As Vinhas da Ira (1939) localiza a sua ação em 1929 na América da Grande Depressão e conta a história de Tom Joad e da sua família numa viajem até à Califórnia em busca de trabalho numa altura em que a industrialização ameaçava as vidas que dependiam da agricultura. A narrativa começa quando Tom sai da prisão, onde tinha estado preso pelo crime de homicídio. De volta a casa em Oklahoma descobre que a sua família fora expulsa da sua casa e da sua terra - execuções de dívidas pelos bancos. Sem teto, a família, acompanhada por outras na mesma situação, decide partir para a Califórnia onde poderiam trabalhar no campo e ganhar dinheiro, ter uma casa, alimentar-se. Ao longo das quase 600 páginas é a viagem desta família que acompanhamos e, com ela, os seus infortúnios – acidentes, lutas, mortes e nascimentos. Por fim, com a chegada à Califórnia, acompanhamos a exploração destes trabalhadores.
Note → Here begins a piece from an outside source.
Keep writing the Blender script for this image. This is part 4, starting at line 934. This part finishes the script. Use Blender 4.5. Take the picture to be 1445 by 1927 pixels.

Com franqueza, mais do que da história gostei da reflexão que ela suscita. Mais do que dos longos capítulos que narram a história da família Joad, gostei dos capítulos mais pequenos que surgem a seguir a esses e que contêm uma espécie de reflexão sobre tudo o que a história implica – as diferenças sociais, o sistema capital, o “sonho americano”, a cupidez do sistema, a parcialidade da justiça, a religião, a fé, a exploração laboral, a natureza humana e o modo como tudo isto afeta o individuo, a sua vida e as suas relações pessoais.

Pensar que algo assim aconteceu, impressiona-me imenso. Sobretudo porque nem foi assim há tanto tempo. Se considerarmos os anos que levamos de existência social, foi há muito pouco tempo. Aliás, coisas como estas ainda ocorrem. Não sei se vos acontece, mas para mim é particularmente difícil imaginar que algo tenha um dia sido diferente do que aquilo que eu vejo agora à minha volta. E acho que é por isso que também fico tão impressionada com este tipo de história. Além disso, quando reflito sobre aquilo que tiro deste tipo obra e vejo que a maioria ainda consigo aplicar à realidade que conheço sinto uma certa estranheza e um certo desconforto, mas isso só me faz valorizar ainda mais aquilo que li.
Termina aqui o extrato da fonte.